【過労死等防止対策について考える】
先月21日「過労死等防止対策推進シンポジウム」に出席させて頂きました。不幸にも過労死で大事なご家族を亡くされたご遺族の生の声を直接聞いてみたいと思ったからです。
今回、参加されたご遺族は2015年の12月25日に長時間労働やハラスメントによる心的負担、精神疾患を理由に自死され、後に労災認定された高橋まつりさんのお母様でした。
高橋まつりさんの不幸な出来事は、当時ニュースで大きく取り上げられ、現在の「働き方改革」の法整備にも大きく関係しております。 ある程度の情報は、当時知っていたつもりでしたが、今回の資料で提供された自死される数カ月前からのSNSでのやり取りや勤務先のビルにおける入退館システムに記録された時間など、業務を理由に体力的にも精神的にも過労が蓄積され続けた我が子を救えなかった親としての無念が強く伝わり、涙なしには聞けない話でした。
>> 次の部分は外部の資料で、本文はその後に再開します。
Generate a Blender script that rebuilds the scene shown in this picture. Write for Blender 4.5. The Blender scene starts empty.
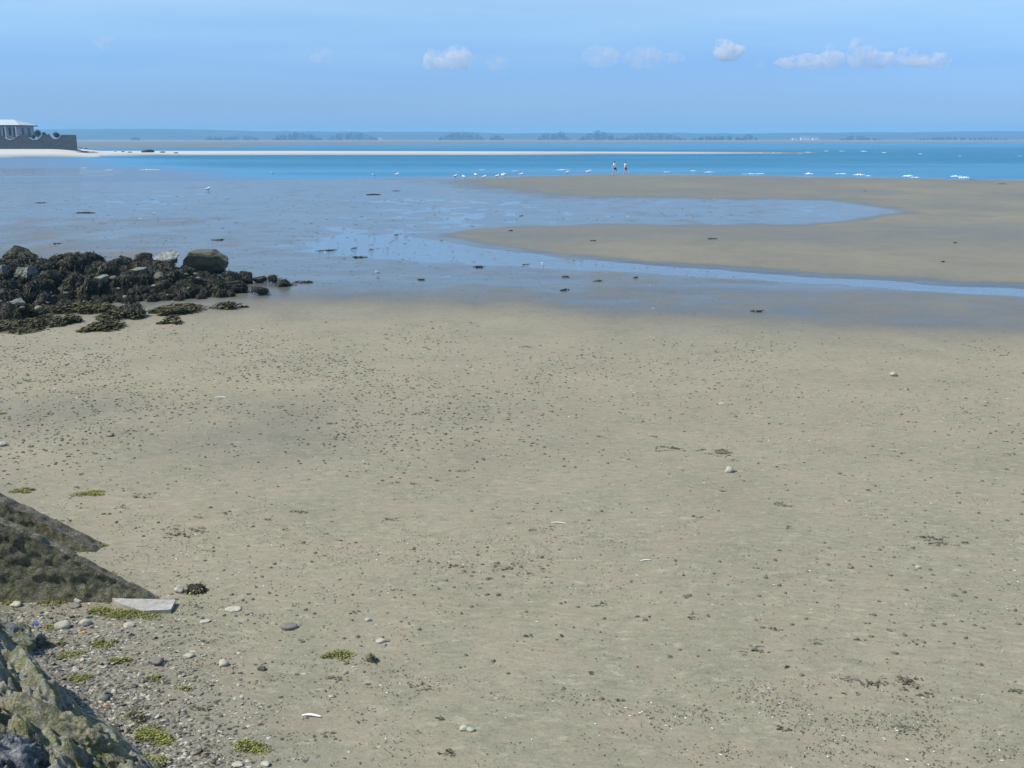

正確な労働時間が把握されず、残業隠しを含めた職場での拘束時間が連続40時間を超えたり、家に戻っても半ば強制的に仕事に関する資料作りや準備に時間を奪われ、1日の睡眠 時間が2、3時間しかない状態、さらに新入 社員に対しての配慮も足りないまま業務能力 に対する非難が蓄積されれば、体力的にも 精神的にも追い詰められるのは当然であると 感じました。また自死直前に自分の時間を 犠牲にして担当を命じられた忘年会について 後に上司から「段取りが悪い」と叱責された 彼女の心境は本当に絶望感で一杯であったと 想像されます。
私も過去の職務経験を振り返れば、連続勤務が長期で発生したり、繁忙期の24時間勤務、残業で退社が深夜になったことが何度もありました。当時は会社から評価されたい、出世したいという自らの行動もあったかもしれませんが、それが当たり前という風潮や職場環境、精神論の中で業務を強いられた部分もあり、その状態がさらに続いていた場合は、疲労の蓄積による過労で倒れていたかもしれません。
今回は高橋さんのお話以外にも過労死だけでなく、職場におけるパワーハラスメントや上司から無視され続けるモラルハラスメントを理由に自死された事例も聞かされ、少なからず私も過去に同じような経験をしたこと、さらには最近のニュースのように業務委託とはいえ、自死された劇団員さんの過酷な業務状況を踏まえれば、決して過去の出来事や他人事ではなく、法律が厳しくなった現在でも身近に起こりえる労務災害であると感じました。
労務に関する最低限の法律については、日頃から経営者さんや人事労務管理担当者さんのみならず、従業員さんも基礎知識として習得することが大変重要であると感じます。私はかつて業務中に包丁で怪我をした時「労災」について私自身知識が無知であり、周りの人も誰一人労災について教えてくれる人はいませんでした。先ほど述べた労働時間や休日のルールに関しても同じです。お互いが労務に関する法律やルールをひとつでも多く知ることにより、働きやすく風通しの良い職場や仕事に関する悩みについて気軽に相談出来る体制、仕事一辺倒ではないオンオフの時間が充実出来る働き方に繋がると感じます。
働き方に関する法律改正に大きな影響を与えた高橋まつりさんや今も過労死等防止のために活動をされている高橋さんのお母様など多くの遺族の方の意思を忘れることなく、専門家そして過去の経験を踏まえて人事労務管理についてのルールや法律順守の重要性をこれからも伝えなければならないと強く感じました。